The CLC and another watchdog group, Democracy 21, filed two complaints Wednesday with the Federal Election Commission alleging that six- and seven-figure donors funneled money through secretive shell corporations to separate super PACs backing Florida Senator and GOP presidential hopeful Marco Rubio, and Jersey City Mayor Steven Fulop, a Democrat. The complaints come on the heels of similar calls for an FEC investigation filed by the watchdog group Citizens for Responsibility and Ethics in Washington, naming the same two LLCs that funneled big money to the super PACs backing Rubio and Fulop...

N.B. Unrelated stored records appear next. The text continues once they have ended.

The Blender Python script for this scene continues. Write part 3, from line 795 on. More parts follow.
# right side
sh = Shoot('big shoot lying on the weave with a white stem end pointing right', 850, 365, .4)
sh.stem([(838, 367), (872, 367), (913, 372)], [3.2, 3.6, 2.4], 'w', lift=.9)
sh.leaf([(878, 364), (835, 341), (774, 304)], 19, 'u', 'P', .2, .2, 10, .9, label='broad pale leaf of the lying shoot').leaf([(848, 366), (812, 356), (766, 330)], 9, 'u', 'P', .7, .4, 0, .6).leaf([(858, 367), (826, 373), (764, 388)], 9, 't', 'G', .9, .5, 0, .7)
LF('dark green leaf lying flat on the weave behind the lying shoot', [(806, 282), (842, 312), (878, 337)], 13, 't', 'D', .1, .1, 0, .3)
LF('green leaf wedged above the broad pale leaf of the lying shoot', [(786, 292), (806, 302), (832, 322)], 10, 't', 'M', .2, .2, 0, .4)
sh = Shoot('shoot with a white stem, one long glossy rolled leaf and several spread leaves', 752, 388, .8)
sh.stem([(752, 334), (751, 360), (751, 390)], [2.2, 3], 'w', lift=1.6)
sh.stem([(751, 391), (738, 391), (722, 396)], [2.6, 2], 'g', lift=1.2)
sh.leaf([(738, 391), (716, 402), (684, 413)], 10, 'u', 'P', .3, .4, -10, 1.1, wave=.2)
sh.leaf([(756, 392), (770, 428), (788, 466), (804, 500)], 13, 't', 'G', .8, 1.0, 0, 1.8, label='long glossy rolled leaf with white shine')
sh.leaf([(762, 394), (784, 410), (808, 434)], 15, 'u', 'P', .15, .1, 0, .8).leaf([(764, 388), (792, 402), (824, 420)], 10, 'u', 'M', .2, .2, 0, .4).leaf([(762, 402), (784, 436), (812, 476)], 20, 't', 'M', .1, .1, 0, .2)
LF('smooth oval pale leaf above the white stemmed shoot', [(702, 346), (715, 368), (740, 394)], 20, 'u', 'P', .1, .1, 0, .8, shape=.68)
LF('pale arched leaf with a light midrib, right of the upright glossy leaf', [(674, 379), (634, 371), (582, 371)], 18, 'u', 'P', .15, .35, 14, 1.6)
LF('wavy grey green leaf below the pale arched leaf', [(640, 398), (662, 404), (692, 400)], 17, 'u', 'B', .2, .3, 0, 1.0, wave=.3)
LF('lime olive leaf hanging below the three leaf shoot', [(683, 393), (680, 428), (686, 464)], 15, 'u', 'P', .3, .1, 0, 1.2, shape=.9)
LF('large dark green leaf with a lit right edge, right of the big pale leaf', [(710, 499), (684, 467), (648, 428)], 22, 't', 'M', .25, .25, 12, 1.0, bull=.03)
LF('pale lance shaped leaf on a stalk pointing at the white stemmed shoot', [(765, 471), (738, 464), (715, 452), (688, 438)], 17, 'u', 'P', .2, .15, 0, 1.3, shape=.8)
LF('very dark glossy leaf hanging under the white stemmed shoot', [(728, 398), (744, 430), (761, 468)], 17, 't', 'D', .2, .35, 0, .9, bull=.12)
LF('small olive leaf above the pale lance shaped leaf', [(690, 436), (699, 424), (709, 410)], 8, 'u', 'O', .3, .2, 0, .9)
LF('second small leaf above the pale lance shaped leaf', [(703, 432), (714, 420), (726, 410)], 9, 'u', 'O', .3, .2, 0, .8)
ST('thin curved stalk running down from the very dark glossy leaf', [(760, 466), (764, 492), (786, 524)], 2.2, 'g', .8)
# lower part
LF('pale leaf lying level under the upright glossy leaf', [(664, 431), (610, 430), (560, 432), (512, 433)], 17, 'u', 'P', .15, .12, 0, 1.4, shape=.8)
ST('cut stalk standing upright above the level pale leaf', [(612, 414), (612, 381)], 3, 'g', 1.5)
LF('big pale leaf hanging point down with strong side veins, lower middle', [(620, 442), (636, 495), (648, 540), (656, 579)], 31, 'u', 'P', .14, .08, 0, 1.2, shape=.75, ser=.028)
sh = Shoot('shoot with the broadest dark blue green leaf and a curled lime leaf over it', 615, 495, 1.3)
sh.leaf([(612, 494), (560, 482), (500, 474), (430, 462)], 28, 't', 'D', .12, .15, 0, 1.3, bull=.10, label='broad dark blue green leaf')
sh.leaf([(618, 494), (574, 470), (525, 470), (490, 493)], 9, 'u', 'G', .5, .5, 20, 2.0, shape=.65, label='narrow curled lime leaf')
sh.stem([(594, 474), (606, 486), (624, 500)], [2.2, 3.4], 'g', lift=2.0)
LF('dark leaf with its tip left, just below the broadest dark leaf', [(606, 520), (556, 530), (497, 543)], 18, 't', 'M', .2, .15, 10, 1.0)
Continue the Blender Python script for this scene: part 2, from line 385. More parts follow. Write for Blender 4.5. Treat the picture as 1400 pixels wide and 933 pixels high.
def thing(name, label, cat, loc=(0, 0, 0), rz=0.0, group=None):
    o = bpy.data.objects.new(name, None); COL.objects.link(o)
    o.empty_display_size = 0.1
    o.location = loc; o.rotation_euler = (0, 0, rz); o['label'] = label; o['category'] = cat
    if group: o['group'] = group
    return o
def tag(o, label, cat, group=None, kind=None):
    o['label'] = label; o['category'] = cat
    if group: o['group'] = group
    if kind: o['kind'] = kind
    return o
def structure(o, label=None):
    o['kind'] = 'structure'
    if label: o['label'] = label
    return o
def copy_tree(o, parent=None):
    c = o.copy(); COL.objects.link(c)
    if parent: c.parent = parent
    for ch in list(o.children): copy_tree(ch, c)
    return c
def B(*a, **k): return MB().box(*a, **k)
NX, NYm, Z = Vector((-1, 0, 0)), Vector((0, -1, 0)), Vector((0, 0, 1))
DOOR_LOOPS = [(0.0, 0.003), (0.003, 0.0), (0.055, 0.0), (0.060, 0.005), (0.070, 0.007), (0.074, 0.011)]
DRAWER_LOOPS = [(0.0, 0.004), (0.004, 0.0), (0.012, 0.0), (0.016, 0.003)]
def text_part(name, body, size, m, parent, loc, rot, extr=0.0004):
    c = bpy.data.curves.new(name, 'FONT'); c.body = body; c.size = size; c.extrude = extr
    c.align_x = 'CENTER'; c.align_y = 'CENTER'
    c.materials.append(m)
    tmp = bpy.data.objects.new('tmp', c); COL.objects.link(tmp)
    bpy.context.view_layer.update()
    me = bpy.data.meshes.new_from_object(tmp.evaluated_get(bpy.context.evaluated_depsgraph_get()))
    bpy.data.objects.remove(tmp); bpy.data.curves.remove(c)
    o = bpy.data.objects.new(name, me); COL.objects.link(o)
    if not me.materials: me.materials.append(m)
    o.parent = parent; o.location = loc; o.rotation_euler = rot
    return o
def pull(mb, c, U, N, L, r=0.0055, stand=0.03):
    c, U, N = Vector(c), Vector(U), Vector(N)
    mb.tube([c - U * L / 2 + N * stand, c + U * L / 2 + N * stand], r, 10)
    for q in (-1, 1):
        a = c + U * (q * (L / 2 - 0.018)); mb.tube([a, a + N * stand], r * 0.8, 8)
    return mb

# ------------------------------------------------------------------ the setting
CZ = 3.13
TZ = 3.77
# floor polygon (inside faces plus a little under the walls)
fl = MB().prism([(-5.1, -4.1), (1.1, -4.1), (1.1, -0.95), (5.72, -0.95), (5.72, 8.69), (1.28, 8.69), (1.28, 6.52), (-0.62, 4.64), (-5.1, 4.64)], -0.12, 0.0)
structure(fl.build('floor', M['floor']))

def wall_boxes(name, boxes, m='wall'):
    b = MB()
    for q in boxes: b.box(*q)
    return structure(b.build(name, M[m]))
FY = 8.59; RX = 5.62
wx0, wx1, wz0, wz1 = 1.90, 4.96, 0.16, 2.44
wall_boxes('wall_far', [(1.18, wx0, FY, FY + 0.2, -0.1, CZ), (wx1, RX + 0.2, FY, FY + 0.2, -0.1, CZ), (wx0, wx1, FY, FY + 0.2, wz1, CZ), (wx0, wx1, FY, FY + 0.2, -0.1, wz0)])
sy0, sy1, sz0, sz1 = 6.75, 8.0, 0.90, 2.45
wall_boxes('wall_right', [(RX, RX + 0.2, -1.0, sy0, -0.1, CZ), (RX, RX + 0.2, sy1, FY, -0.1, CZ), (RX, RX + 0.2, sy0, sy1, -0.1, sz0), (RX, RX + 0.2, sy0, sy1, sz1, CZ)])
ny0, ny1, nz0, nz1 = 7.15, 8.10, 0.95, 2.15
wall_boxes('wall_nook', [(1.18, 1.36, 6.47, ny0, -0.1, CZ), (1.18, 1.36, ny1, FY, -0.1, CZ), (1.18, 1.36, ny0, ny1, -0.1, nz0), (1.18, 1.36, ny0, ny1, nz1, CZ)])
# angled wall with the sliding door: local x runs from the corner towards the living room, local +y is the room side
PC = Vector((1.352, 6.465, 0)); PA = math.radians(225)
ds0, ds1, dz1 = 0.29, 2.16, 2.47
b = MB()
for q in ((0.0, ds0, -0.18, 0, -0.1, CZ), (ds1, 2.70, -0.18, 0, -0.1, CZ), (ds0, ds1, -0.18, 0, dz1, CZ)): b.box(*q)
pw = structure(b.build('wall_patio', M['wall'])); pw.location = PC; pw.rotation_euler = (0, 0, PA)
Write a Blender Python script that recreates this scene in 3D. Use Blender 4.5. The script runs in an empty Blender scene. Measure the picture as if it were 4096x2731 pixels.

The LLCs named in Wednesday’s FEC complaint were singled out because they offered among the most brazen examples of how LLCs function as thinly-disguised shell corporations set up for purely political purposes, says Ryan. The first complaint involves an LLC known as DE First Holdings that donated $1 million to a pro-Fulop super PAC dubbed the Coalition for Progress within 24 hours after DE First Holdings LLC came into existence.

“That, to me, is a red flag,” says Ryan. “Because it is unlikely that this business entity could have generated $1 million of its own revenue in a day.”

The second complaint involves $500,000 donated by another mysterious corporation, the obscurely-named IGX LLC, to a pro-Rubio super PAC known as Conservative Solutions. An AP investigation identified the company’s owner as Brooklyn investor Andrew Duncan, who told the wire service that he “had used IGX to mask the donation because he was worried about reprisals.” As Ryan notes: “That seems to be an admission of a violation of federal law.”